On your own website, it's so easy to completely control the image you put out. You can bet your bottom dollar that I pick through my photos and take out a minimum of two thirds of them, a generous portion because of how I don't like how I appear. Sure, I want to present my best self to the public; what's wrong with that? But maybe there
is something wrong if I consistently avoid something (such as pants)--maybe I am, to an extent, being dishonest with my readers. I don't love my shape the way I ought, and I avoid showing off my legs because I can't stand what I look like. I have a screwed-up self image, just like most girls I know. It's not overpowering, but I can't help but let it affect me. Of course I love myself, but at the same time, I often wish myself different.

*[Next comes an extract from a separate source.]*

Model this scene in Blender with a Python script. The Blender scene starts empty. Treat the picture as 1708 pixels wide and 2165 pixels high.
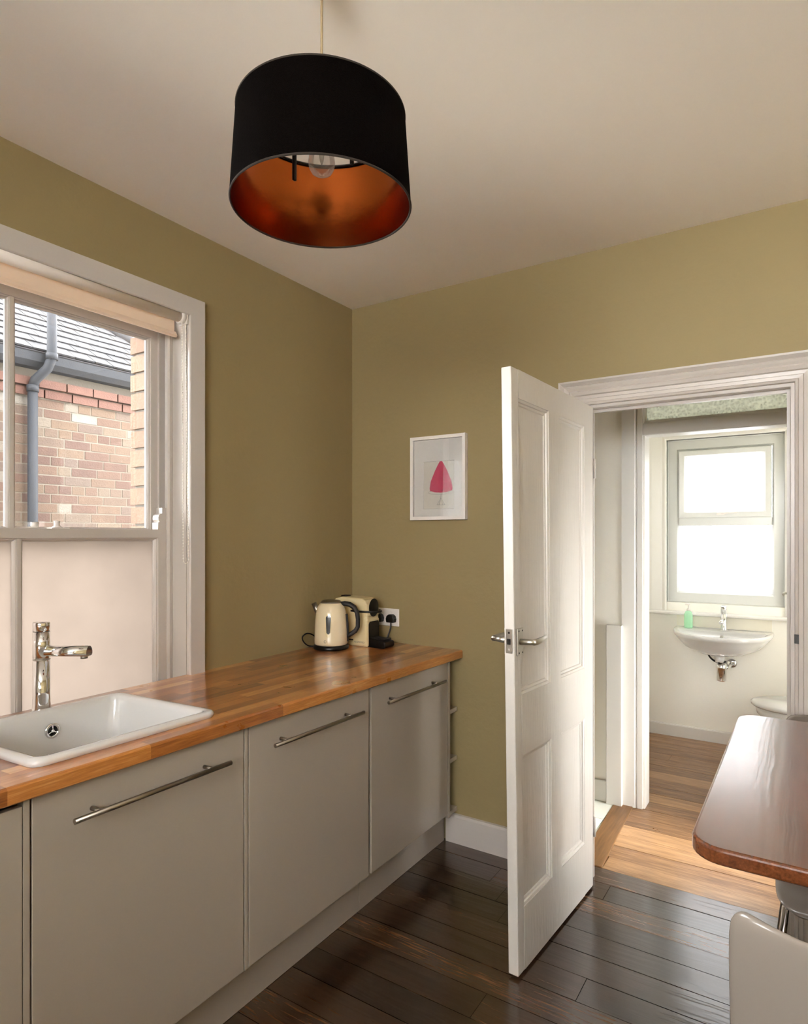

Does this make any sense? I've tried to put this into a post before but I'm not sure it comes out very coherent. Make of it what you will. I'm not looking for compliments or reassurances; I just wanted to put this in writing to sort out my thoughts a little more--and maybe you can relate and understand a bit! I hope to someday be completely happy with the way I am, but in the meantime, I'm a work in progress. Aren't we all?